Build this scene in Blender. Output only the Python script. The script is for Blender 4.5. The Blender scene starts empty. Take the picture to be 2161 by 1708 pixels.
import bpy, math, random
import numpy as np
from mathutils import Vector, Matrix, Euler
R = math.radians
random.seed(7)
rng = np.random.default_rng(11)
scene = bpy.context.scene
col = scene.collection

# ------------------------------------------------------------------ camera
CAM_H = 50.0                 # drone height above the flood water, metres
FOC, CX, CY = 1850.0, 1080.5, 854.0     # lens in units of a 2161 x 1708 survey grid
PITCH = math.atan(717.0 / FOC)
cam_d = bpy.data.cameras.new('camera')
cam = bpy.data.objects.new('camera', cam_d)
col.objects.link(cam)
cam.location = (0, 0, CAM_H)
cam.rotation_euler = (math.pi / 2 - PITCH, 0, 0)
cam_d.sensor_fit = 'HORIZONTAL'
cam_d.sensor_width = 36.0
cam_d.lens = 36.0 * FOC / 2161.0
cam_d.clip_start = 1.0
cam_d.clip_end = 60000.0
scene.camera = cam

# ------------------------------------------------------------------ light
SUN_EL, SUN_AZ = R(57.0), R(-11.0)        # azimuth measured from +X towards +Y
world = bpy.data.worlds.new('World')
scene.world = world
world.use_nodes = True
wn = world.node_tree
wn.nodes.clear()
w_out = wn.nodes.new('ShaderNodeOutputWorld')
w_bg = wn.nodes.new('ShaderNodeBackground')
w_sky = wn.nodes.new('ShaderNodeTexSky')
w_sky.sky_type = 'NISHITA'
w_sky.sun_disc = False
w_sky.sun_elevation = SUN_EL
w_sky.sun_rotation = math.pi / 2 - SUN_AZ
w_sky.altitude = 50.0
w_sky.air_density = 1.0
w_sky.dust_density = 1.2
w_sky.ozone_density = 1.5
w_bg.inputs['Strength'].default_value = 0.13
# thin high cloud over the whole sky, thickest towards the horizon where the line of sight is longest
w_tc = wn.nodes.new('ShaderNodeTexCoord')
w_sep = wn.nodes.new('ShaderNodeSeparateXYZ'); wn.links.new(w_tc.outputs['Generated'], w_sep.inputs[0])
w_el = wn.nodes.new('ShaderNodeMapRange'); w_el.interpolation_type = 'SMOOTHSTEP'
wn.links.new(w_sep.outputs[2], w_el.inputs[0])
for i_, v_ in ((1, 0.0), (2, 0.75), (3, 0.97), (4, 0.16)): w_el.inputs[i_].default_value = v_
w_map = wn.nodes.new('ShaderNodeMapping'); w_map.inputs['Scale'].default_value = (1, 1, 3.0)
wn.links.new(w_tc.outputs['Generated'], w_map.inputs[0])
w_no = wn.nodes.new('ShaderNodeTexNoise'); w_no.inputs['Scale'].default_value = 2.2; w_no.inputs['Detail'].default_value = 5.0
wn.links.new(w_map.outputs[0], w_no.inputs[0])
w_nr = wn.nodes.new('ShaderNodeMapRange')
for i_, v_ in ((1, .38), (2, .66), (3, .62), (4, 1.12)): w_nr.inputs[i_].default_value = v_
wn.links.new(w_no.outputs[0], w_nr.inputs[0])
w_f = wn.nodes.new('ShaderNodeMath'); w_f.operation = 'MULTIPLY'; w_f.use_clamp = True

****

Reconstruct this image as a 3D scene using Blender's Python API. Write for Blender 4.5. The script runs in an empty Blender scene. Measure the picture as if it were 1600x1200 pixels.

****

» What this task involves:
Nothing but the lines from the line that contains "Build this scene" through the line that contains "scene.camera = cam" should be given again, each exactly as it stands, both ends included.

» Finished task:
Build this scene in Blender. Output only the Python script. The script is for Blender 4.5. The Blender scene starts empty. Take the picture to be 2161 by 1708 pixels.
import bpy, math, random
import numpy as np
from mathutils import Vector, Matrix, Euler
R = math.radians
random.seed(7)
rng = np.random.default_rng(11)
scene = bpy.context.scene
col = scene.collection

# ------------------------------------------------------------------ camera
CAM_H = 50.0                 # drone height above the flood water, metres
FOC, CX, CY = 1850.0, 1080.5, 854.0     # lens in units of a 2161 x 1708 survey grid
PITCH = math.atan(717.0 / FOC)
cam_d = bpy.data.cameras.new('camera')
cam = bpy.data.objects.new('camera', cam_d)
col.objects.link(cam)
cam.location = (0, 0, CAM_H)
cam.rotation_euler = (math.pi / 2 - PITCH, 0, 0)
cam_d.sensor_fit = 'HORIZONTAL'
cam_d.sensor_width = 36.0
cam_d.lens = 36.0 * FOC / 2161.0
cam_d.clip_start = 1.0
cam_d.clip_end = 60000.0
scene.camera = cam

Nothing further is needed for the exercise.